Мне было пять лет, когда он умер; я остался с матерью и няней; мои единокровные братья воспитывались в Межевом Институте; мы жили в маленькой квартирке на Патриарших Прудах. Мать воспитывала во мне поэта, показывала портреты Пушкина, гадала обо мне по Псалтырю и толковала мне слова о том, что псалмопевец был юнейшим среди братьев, и что руки его настроили псалтирь. Но еще при жизни отца я познал магию лермонтовских стихов («Спор», «Воздушный корабль»): они казались тем волшебнее, чем менее были понятны. На седьмом году глубоко потрясло и восхитило меня Уландово «Проклятие певца», стихотворный перевод которого я открыл в старинном журнале с картинками. Позднее над моею постелью оказался случайно приклеенным к обоям, верхом вниз, лоскуток печатной бумаги, на котором я разобрал пушкинскую оду «Пока не требует поэта»: постоянно перечитывать ее и не понимать было мне сладостно. О своем раннем развитии заключаю из отчетливых воспоминаний о взволнованных разговорах по поводу франко — прусской войны, из влюбленности в Пизанскую башню с ее окружением, из галлюцинаций, связанных с виденным, также на картинке, «Моисеем» Микельанджело. С семи лет меня начали обучать иностранным языкам и российской словесности. Учительницею моей была хорошенькая барышня, дочь нашего домовладельца; меня как‑то опьяняли ее свеженькое личико, ее голос, запах, от нее исходивший, и я мучительно ревновал к морскому офицеру, ее жениху.

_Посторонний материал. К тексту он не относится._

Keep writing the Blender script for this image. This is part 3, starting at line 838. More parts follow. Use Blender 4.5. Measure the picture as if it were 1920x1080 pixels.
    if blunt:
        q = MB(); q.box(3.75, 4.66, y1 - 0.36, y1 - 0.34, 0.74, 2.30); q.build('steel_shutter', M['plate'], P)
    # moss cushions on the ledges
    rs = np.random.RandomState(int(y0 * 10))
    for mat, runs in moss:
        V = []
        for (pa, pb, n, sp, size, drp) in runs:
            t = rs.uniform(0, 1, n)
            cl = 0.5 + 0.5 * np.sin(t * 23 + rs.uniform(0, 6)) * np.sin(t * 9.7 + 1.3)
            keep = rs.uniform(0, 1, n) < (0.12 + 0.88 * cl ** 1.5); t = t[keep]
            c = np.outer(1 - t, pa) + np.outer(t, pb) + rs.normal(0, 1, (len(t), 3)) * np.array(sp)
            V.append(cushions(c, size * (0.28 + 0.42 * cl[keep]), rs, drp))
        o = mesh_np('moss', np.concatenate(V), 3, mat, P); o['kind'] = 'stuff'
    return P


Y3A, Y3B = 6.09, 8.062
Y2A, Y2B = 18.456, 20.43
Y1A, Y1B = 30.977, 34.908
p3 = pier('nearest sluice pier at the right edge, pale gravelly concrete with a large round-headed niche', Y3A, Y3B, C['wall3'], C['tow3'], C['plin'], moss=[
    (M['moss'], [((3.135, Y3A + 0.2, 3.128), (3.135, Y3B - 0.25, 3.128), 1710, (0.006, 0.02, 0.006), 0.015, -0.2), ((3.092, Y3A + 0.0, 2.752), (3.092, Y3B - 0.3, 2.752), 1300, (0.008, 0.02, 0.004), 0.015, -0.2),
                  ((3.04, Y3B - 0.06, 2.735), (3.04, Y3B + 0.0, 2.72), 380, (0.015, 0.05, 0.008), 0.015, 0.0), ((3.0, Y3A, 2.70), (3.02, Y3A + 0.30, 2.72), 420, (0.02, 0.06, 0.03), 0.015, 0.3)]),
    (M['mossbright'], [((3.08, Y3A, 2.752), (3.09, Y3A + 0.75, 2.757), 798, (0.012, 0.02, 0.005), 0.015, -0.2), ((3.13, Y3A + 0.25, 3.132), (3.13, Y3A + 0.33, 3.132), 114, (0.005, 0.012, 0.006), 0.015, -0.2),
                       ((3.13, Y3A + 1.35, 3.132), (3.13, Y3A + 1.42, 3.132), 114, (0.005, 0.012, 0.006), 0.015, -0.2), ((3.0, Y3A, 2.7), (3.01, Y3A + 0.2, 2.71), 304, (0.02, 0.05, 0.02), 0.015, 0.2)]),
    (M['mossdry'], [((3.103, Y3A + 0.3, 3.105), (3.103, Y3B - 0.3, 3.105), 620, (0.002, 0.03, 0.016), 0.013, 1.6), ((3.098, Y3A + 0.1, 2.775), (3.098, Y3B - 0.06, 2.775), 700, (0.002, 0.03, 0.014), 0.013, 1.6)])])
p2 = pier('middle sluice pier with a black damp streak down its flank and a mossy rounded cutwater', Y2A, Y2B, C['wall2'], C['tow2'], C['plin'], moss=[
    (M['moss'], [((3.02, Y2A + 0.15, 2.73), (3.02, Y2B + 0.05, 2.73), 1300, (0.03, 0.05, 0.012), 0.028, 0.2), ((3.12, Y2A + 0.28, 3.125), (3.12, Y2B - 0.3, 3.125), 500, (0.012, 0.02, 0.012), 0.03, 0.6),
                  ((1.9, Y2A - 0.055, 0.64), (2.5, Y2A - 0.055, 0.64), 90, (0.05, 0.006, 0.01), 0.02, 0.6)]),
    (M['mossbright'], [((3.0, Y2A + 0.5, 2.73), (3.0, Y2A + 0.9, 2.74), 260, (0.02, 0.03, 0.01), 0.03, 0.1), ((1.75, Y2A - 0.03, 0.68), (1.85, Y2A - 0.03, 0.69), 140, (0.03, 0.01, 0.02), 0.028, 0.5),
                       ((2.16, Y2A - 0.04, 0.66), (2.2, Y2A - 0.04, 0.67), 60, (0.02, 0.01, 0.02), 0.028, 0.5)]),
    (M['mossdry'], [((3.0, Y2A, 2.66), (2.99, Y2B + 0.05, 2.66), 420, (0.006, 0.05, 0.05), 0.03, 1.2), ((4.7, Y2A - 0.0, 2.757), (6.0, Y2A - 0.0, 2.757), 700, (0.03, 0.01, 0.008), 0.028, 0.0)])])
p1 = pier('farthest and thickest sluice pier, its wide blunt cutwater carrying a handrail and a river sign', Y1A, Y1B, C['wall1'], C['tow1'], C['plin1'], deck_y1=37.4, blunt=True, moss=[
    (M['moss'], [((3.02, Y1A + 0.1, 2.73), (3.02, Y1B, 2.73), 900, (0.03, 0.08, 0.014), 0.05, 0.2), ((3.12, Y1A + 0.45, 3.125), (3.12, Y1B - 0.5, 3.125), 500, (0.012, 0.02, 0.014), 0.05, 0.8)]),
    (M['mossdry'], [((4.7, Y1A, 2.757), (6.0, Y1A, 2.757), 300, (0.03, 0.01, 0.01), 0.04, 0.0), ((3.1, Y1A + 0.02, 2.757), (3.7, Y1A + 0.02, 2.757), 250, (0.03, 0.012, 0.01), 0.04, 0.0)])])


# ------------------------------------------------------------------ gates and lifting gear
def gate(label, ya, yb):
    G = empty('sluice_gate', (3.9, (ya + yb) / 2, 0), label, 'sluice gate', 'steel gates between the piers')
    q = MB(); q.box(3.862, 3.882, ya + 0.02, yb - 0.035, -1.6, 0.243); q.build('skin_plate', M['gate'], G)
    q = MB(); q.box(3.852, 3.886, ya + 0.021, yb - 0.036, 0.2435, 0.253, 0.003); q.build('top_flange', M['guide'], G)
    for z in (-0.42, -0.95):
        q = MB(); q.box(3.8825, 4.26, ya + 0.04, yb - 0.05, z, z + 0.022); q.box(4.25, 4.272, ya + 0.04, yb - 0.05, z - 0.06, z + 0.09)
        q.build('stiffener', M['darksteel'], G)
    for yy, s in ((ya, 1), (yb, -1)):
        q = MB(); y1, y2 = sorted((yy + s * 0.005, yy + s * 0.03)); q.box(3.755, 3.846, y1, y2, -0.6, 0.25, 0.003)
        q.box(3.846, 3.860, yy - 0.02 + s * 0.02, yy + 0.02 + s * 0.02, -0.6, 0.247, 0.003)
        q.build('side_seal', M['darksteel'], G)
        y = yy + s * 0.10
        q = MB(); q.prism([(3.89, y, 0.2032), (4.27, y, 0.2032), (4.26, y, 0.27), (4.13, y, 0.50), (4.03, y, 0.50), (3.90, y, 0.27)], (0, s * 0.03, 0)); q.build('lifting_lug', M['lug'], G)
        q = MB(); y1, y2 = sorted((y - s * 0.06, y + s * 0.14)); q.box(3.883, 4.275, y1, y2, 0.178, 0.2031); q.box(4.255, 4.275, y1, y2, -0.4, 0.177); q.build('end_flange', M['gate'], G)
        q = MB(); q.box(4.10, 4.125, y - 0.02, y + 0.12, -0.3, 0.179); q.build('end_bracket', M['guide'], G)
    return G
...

Это была уже вторая моя влюбленность; предметом первой, носившей своеобразно — чувственный характер, была, годом раньше, маленькая подруга, с которою мы укрывались по темным комнатам от больших. От моей прекрасной наставницы узнал я не только о Ломоносове, но даже о Кантемире и на уроках прочитывал наизусть и с восторгом, вместе с отрывками из «Кавказского пленника» и с некрасовским «Власом», всю державинскую оду «Бог». По девятому году я посещал частную школу, устроенную не без притязаний на изысканность семьею нашего известного экономиста М. И. Туган — Барановского; братья Туганы, их двоюродный брат и я составляли высший класс и соревновали в писании романов. Туда принес я и свое стихотворение «Взятие Иерихона»; законоучитель прочел его всем детям; я познал одновременно и гордость литературного успеха, и обиду критических инсинуаций: глупенькая учительница заявила, что видела где‑то нечто подобное.
Мне было семь лет, когда мать велела мне читать по утрам акафисты; ежедневно прочитывали мы вместе по главе из Евангелия. Толковать евангельские слова мать считала безвкусным, но подчас мы спорили о том, какое место красивее. Так, мать особенно любила 12–ую главу от Матфея с приведенным в ней пророчеством Исаии («трости надломленной не переломит, и льна курящегося не угасит»), а меня еще властительнее пленял конец 11–ой главы, где говорится о «легком иге». С той поры я полюбил Христа на всю жизнь. Эстетическое наивно переплеталось с религиозным и в наших маленьких паломничествах по обету пешком, летними вечерами, к Иверской или в Кремль, где мы с полным единодушием настроения предавались сладкому и жуткому очарованию полутемных старинных соборов с их таинственными гробницами. Чистому же художеству, о котором мать моя думала немало, часто вздыхая о том, что я, за недостатком средств, не обучаюсь необходимейшему на ее взгляд искусству — музыке, посвящали мы долгие часы совместных вечерних чтений. Так, медленно и с упоением — мне было тогда семь лет — прочитан был нами полный «Дон — Кихот». Рано познакомила меня мать и со своим любимцем — Диккенсом.
Детскими книгами она учила меня пренебрегать: Андерсен был в ее глазах книгою не детской; Робинзон был мною усвоен, одновременно с «Дон — Кихотом», в подлинной редакции; Жюль — Вернова поэма о капитане Немо была с восторгом мною изучена; десяти лет я увлекался «Разбойниками» Шиллера. Прибавлю, что мать ревниво ограждала меня от частых сношений с детьми соседей, находя их дурно воспитанными, и приучала стыдиться детских игр. Она бессознательно прививала мне утонченную гордость и тот «индивидуализм», с которым я должен был долго бороться в себе в гимназические годы, и тайные яды которого остались во мне действенными и в зрелую пору моей жизни.